§ **EXERCISE GOAL**: Print exactly those lines that run from the beginning of the data to the line bearing "SC.cycles.use_denoising = True", inclusive.

§ **RECORDED INFORMATION**:
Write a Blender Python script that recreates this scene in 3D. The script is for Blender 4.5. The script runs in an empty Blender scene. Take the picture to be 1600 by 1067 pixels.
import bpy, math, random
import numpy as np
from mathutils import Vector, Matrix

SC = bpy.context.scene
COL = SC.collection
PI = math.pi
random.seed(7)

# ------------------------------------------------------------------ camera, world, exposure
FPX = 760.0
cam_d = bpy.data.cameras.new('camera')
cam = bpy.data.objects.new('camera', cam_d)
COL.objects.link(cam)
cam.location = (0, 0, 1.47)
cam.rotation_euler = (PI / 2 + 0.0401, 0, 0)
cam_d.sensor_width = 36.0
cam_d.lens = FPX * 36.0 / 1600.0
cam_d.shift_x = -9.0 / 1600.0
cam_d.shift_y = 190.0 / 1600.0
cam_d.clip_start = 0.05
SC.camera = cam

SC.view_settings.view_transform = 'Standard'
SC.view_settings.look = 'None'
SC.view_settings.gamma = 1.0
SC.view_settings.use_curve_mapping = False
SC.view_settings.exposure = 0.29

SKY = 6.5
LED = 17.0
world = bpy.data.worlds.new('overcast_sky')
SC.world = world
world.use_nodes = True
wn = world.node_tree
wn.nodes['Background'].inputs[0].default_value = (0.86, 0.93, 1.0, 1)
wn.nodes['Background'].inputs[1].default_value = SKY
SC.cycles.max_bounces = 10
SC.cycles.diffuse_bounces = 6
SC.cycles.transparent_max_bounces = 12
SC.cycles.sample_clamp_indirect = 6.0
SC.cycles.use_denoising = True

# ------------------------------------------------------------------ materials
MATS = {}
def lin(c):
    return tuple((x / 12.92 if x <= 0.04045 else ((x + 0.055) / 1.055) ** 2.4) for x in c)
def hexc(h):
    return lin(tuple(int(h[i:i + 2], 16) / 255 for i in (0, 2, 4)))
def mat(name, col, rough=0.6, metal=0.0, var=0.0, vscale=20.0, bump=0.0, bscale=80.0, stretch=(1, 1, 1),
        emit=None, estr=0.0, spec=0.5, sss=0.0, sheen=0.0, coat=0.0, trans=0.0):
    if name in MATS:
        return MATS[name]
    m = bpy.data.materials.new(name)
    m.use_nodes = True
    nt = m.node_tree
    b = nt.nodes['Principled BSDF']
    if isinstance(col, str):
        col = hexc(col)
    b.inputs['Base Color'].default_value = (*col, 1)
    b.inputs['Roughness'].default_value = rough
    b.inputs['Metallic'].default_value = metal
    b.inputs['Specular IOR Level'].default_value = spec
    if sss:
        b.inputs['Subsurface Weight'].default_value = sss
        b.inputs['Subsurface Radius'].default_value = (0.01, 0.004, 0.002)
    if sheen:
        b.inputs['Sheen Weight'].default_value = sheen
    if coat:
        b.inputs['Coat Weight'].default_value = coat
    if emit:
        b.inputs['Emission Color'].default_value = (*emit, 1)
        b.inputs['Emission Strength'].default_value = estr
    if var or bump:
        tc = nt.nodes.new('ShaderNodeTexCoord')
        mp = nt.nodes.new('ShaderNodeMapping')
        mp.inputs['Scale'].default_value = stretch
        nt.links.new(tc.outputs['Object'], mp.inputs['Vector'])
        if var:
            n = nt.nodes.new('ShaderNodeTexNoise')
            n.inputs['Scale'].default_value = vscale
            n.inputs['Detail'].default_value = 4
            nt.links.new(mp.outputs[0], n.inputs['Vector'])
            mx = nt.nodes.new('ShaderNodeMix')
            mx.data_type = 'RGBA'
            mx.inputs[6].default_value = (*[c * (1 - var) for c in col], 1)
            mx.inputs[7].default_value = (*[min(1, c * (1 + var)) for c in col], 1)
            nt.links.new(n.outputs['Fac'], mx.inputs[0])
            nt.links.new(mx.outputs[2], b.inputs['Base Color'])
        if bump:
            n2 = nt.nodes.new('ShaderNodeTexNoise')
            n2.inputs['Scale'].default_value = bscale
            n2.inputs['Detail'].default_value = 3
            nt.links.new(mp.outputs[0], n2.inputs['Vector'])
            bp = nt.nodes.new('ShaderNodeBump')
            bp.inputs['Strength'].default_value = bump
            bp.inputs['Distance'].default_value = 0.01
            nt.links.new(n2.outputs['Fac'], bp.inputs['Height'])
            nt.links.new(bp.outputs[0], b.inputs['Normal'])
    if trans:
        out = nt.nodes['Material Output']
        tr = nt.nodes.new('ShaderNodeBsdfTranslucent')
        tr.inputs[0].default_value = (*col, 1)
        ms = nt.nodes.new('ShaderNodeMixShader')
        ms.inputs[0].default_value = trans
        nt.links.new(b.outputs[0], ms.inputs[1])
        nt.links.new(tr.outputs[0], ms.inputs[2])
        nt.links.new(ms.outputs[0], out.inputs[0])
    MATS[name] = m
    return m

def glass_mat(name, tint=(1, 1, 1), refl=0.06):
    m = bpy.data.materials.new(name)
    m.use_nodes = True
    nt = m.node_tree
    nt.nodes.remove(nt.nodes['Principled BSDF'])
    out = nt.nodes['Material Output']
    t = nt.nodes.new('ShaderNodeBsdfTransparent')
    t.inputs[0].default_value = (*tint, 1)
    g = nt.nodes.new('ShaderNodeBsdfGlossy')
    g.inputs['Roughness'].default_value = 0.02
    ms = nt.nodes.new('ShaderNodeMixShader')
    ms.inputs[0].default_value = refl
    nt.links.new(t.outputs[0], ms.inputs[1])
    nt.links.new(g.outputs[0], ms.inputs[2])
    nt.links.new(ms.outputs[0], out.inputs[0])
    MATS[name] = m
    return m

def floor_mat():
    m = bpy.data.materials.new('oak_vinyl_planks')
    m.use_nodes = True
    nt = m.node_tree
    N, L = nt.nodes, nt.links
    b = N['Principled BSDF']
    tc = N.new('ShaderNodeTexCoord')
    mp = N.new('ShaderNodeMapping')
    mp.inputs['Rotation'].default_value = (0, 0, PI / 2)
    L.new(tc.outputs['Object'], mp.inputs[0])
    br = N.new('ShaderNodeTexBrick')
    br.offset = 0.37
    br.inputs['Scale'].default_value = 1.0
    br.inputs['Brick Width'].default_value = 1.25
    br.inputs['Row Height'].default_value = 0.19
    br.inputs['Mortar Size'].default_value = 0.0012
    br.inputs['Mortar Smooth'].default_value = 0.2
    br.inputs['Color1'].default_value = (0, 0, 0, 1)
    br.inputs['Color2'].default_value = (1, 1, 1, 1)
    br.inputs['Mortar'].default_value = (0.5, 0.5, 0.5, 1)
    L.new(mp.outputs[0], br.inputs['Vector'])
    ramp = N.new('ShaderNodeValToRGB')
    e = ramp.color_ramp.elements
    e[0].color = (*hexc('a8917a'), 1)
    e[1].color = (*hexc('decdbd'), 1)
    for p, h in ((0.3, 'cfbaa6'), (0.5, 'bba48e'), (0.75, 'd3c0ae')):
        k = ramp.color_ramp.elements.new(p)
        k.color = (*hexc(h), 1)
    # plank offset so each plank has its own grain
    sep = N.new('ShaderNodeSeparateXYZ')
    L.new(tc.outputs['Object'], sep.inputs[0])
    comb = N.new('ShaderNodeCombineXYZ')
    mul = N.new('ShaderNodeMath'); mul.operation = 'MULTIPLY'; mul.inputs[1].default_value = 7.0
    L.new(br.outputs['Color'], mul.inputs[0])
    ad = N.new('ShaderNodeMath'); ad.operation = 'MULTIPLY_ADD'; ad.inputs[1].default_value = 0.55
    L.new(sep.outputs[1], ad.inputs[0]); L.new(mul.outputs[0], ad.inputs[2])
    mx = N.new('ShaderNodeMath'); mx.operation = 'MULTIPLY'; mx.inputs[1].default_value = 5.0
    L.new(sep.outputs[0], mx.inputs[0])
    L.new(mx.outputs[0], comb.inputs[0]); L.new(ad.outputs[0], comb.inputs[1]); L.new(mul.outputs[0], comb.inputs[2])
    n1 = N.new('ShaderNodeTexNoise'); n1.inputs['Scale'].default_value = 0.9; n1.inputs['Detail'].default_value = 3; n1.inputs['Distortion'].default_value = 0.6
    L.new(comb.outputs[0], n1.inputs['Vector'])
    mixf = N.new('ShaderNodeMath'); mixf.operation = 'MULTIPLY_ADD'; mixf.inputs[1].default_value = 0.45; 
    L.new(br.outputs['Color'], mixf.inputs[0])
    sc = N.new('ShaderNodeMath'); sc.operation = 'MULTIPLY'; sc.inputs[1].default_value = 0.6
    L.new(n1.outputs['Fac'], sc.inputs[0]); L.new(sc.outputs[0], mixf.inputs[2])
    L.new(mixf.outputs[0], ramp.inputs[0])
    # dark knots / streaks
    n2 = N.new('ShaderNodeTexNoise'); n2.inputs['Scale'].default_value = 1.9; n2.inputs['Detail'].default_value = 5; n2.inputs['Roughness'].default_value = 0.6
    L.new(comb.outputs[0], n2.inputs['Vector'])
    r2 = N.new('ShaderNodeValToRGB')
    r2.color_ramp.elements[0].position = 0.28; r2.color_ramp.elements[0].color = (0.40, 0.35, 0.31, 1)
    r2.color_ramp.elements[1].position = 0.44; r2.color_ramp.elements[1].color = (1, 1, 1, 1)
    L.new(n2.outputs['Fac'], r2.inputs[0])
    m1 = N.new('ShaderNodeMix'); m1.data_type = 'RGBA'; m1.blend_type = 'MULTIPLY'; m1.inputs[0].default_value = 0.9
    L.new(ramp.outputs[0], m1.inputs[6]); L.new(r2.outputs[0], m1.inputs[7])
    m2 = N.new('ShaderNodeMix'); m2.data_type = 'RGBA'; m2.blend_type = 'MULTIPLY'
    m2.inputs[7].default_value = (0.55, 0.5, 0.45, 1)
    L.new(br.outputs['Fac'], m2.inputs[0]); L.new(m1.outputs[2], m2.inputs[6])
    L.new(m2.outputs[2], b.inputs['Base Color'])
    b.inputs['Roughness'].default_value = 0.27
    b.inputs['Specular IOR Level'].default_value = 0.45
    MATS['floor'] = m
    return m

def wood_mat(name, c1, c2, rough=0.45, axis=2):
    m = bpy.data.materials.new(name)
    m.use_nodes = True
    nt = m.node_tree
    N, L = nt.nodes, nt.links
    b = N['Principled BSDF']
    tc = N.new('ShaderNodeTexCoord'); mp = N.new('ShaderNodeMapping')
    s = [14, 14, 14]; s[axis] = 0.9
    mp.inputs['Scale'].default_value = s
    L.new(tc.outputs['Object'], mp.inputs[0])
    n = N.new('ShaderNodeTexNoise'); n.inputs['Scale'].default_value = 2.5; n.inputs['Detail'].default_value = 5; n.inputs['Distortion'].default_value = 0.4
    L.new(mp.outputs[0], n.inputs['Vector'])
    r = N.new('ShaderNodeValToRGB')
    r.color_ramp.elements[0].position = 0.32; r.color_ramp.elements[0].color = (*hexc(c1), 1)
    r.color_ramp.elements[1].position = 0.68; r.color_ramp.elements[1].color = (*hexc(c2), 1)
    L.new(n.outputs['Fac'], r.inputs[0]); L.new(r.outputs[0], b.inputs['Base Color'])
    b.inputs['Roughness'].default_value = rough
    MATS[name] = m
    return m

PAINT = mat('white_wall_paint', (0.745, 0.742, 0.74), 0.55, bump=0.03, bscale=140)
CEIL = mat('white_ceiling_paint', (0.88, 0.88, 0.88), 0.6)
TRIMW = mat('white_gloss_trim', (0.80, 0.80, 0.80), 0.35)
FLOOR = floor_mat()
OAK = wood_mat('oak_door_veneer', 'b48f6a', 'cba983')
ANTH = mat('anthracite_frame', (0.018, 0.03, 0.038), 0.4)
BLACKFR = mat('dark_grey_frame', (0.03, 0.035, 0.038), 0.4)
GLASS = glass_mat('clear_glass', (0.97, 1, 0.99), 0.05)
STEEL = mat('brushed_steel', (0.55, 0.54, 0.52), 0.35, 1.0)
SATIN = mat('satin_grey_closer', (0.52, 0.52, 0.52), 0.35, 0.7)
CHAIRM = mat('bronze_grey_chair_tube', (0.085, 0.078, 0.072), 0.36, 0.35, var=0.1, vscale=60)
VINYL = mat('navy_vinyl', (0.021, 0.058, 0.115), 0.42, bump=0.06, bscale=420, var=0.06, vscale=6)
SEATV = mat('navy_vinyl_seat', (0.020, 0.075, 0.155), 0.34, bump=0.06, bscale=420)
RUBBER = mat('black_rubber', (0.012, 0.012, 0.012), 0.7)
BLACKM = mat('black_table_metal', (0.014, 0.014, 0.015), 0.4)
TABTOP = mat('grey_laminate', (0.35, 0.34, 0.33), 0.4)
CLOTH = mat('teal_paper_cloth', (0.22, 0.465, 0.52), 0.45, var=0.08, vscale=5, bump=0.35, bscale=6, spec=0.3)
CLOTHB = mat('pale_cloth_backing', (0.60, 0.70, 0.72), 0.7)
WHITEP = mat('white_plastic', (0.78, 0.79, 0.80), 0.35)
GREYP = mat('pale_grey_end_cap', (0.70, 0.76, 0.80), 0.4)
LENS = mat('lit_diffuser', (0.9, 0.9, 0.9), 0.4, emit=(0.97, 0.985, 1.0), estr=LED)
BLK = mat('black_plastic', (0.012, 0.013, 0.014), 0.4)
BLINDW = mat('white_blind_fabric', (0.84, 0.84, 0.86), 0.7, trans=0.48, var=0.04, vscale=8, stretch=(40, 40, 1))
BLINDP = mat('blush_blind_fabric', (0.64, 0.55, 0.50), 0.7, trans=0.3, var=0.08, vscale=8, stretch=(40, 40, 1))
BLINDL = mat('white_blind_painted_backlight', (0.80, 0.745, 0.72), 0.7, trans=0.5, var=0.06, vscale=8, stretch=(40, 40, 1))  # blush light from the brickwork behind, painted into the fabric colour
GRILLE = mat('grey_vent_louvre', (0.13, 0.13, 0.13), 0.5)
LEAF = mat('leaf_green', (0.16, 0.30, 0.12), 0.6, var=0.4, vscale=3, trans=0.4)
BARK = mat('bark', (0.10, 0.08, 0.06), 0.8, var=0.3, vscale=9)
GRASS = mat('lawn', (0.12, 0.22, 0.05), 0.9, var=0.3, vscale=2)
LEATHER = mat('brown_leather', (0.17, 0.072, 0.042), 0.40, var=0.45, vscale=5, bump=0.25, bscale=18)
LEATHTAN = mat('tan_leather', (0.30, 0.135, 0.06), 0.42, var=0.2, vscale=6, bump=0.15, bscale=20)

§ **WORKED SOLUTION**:
Write a Blender Python script that recreates this scene in 3D. The script is for Blender 4.5. The script runs in an empty Blender scene. Take the picture to be 1600 by 1067 pixels.
import bpy, math, random
import numpy as np
from mathutils import Vector, Matrix

SC = bpy.context.scene
COL = SC.collection
PI = math.pi
random.seed(7)

# ------------------------------------------------------------------ camera, world, exposure
FPX = 760.0
cam_d = bpy.data.cameras.new('camera')
cam = bpy.data.objects.new('camera', cam_d)
COL.objects.link(cam)
cam.location = (0, 0, 1.47)
cam.rotation_euler = (PI / 2 + 0.0401, 0, 0)
cam_d.sensor_width = 36.0
cam_d.lens = FPX * 36.0 / 1600.0
cam_d.shift_x = -9.0 / 1600.0
cam_d.shift_y = 190.0 / 1600.0
cam_d.clip_start = 0.05
SC.camera = cam

SC.view_settings.view_transform = 'Standard'
SC.view_settings.look = 'None'
SC.view_settings.gamma = 1.0
SC.view_settings.use_curve_mapping = False
SC.view_settings.exposure = 0.29

SKY = 6.5
LED = 17.0
world = bpy.data.worlds.new('overcast_sky')
SC.world = world
world.use_nodes = True
wn = world.node_tree
wn.nodes['Background'].inputs[0].default_value = (0.86, 0.93, 1.0, 1)
wn.nodes['Background'].inputs[1].default_value = SKY
SC.cycles.max_bounces = 10
SC.cycles.diffuse_bounces = 6
SC.cycles.transparent_max_bounces = 12
SC.cycles.sample_clamp_indirect = 6.0
SC.cycles.use_denoising = True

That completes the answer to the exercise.